Taiwan to promote carbon footprint labeling system
Central News Agency
2010-01-18 05:26 PM
Taipei, Jan. 18 (CNA) The Cabinet-level Environmental Protection Administration (EPA) is working on a system to label the carbon footprints of consumption products as part of efforts to reduce greenhouse gas emissions, EPA Deputy Minister Chiu Wen-yen said Monday.

Chiu disclosed that the planned labeling system will be first applied to products such as PET-bottled beverages, cookies, candies and CDs, on a trial basis.

He announced the plan at an international forum on "carbon footprints, " which is used to measure the "total set of greenhouse gas emissions caused by an organization, event or product," according to the U.K.-based Carbon Trust.

Carbon Trust is a not-profit company tasked with accelerating the move to a low-carbon economy.

Chiu revealed that the carbon footprint labeling system will be accompanied by a set of carbon footprint calculation criteria targeting Taiwanese products, a set of measures to assist local manufacturers in checking the carbon footprints of their products and applying for carbon labels, a carbon label certification system, and strategies to promote products with carbon labels.

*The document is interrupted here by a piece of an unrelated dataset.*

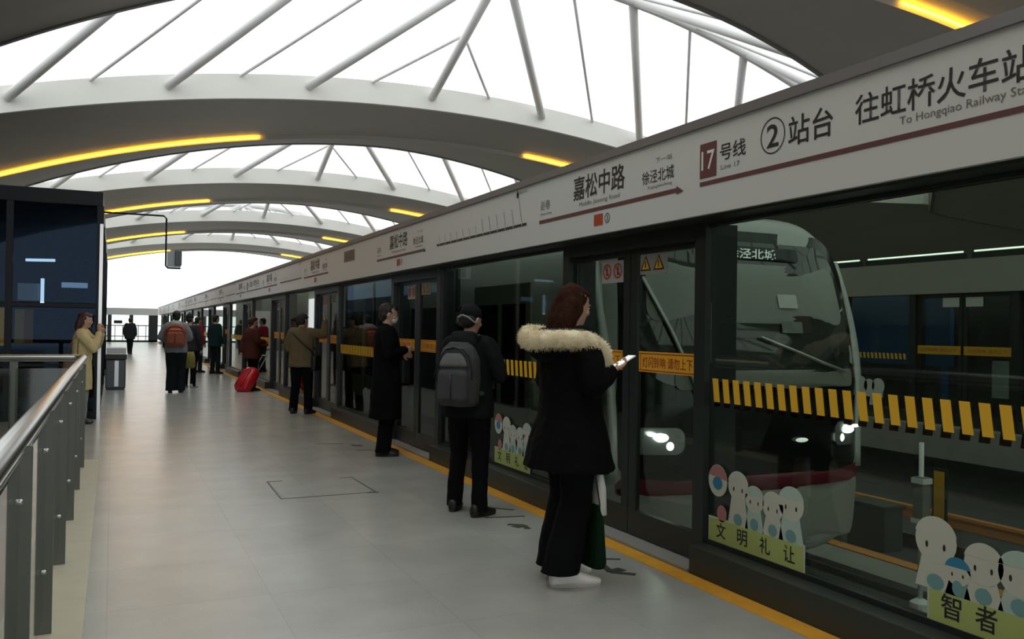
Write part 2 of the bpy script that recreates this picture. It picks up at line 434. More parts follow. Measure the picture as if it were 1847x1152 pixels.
def stripes(y0, y1, z0, z1, n, X, m, parent, name='hazard_tape', lean=.02):
    bm = BM(); p = (y1-y0)/n
    for i in range(n):
        ya = y1 - i*p; yb_ = ya - p*.56
        pts = [(X, ya, z1), (X, yb_, z1), (X, yb_-lean, z0), (X, ya-lean, z0)]
        a = [bm.verts.new(q) for q in pts]; b = [bm.verts.new((q[0]+.002, q[1], q[2])) for q in pts]
        bm.faces.new(a); bm.faces.new(b[::-1])
        for k in range(4): bm.faces.new((a[k], a[(k+1) % 4], b[(k+1) % 4], b[k]))
    return obj(name, bm, m, parent)
# fixed pane between two doors: local y in -1.43..+1.43
def make_fixed(kids=None):
    e = empty('fixed_screen', 'x', 'glass screen')
    obj('kick_plate', bx(3.17, 3.4, -1.43, 1.43, 0, .17, .006), M_darkg, e)
    obj('bottom_frame', bx(GX-.01, GX+.05, -1.43, 1.43, .17, .2), M_dark, e)
    obj('top_frame', bx(GX-.01, GX+.05, -1.43, 1.43, 2.095, 2.113), M_dark, e)
    obj('fixed_glass', bx(GX+.012, GX+.02, -1.43, 1.43, .2, 2.095), G_psd, e)
    stripes(-1.40, 1.40, 1.03, 1.17, 30, GX+.006, M_haz, e)
    stripes(-1.40, 1.39, 1.0, 1.15, 30, GX+.03, mat('hazard_reflection', (.12, .02, .02), .6), e, 'hazard_tape_reflection', -.02)  # dark red stripes painted as the tape's reflection in the glass
    return e
MINT = mat('mint_print', (.42, .56, .50), .6); PALE = mat('pale_print', (.55, .58, .50), .6); LIME = mat('lime_print', (.42, .50, .16), .6)
BLUE = mat('blue_print', (.03, .22, .38), .6); ROSE = mat('rose_print', (.42, .20, .20), .6); TEAL = mat('teal_print', (.16, .34, .34), .6)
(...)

Such work will have a "profound influence" on Taiwan because it is a country that survives on exports, Chiu said.

There will be an increasing demand for carbon labeling on commodities in the future amid a rising global trend for greenhouse house gas emissions reduction, and if Taiwan cannot meet the demand, it could lose many trade opportunities, Chiu warned.

Taking the world's largest chain retailer -- Walmart -- as an example, Chiu said the company has begun asking its suppliers to provide information of the life cycles of their products since last July and will print the information on the price label to tell consumers how much greenhouse gas was emitted during the production.

The move is expected to affect 100,000 Walmart suppliers, he added.

Meanwhile, British chain retailer Tesco has been marking carbon emission volumes on some of it products since the spring of 2008.

The two-day forum, titled "Following Carbon Footprints -- A New Road to Carbon Reduction, " was organized by the EPA and opened Monday with the participation of Robin Dickinson, the development and project manager at the Carbon Trust, Atsushi Inaba, chairman of Japan's Committee for International Standardization of the Carbon Footprint System under the Ministry of Economy, Trade and Industry, World Resources Institute senior researcher Laura Drauker and Gyusoo Joe, the carbon management team manager at the Korea Environmental Industry and Technology Institute.